Although revenue at the company has been falling in recent quarters, its profitability is on the rise. Any uptick in sales in 2013 could continue to propel the stock. Phillips 66 is a well-known brand and operates in the midstream petroleum market along with its 10,000 branded marketing outlets.

Due to sluggish revenue trends, the stock is trading at a forward P/E ratio of under nine and a PEG ratio of under one. This valuation would seem to leave room for more upside in the stock price from current levels. In addition to its other attractive qualities, Phillips 66 is also currently yielding just under 2%.

Royal Caribbean Cruises (RCL): This is another play on a rebound in the consumer sector in 2013. The stock has been very sensitive to the economic outlook and should react positively to an improving economy. Royal Caribbean has climbed better than 40% in 2012 and is up around 20% over the last three months.

The stock is showing strong momentum and third-quarter revenue and income was up significantly versus the first two quarters of the year. The company enjoys a strong brand moat as a high-quality cruise provider and could be set for more gains in 2013. Shares trade at a forward P/E of 13.10 and the stock is currently yielding 1.40%.

Whirlpool (WHR): This company has seen its stock price gyrate over the last few years after being devastated during the housing crisis and subsequent market meltdown. 2012 has been very good to Whirlpool, however, as the shares have risen more than 110%. The trend in this name is still intact and the stock might continue to rise at the beginning of 2013 on the back of a strengthening housing market.

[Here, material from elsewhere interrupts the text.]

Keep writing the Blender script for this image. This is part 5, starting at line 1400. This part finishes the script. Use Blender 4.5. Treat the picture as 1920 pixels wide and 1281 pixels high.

Despite its strong performance, WHR has a conservative forward P/E of under 11 and also is yielding around 2% at current levels. Top line growth at this company has been disappointing in recent years and analysts currently are projecting revenue growth of just 2.30% in 2013. Nevertheless, earnings are expected to rise 3%. If the company can meet these projections, the shares will likely continue to rise and could post another big year in 2013.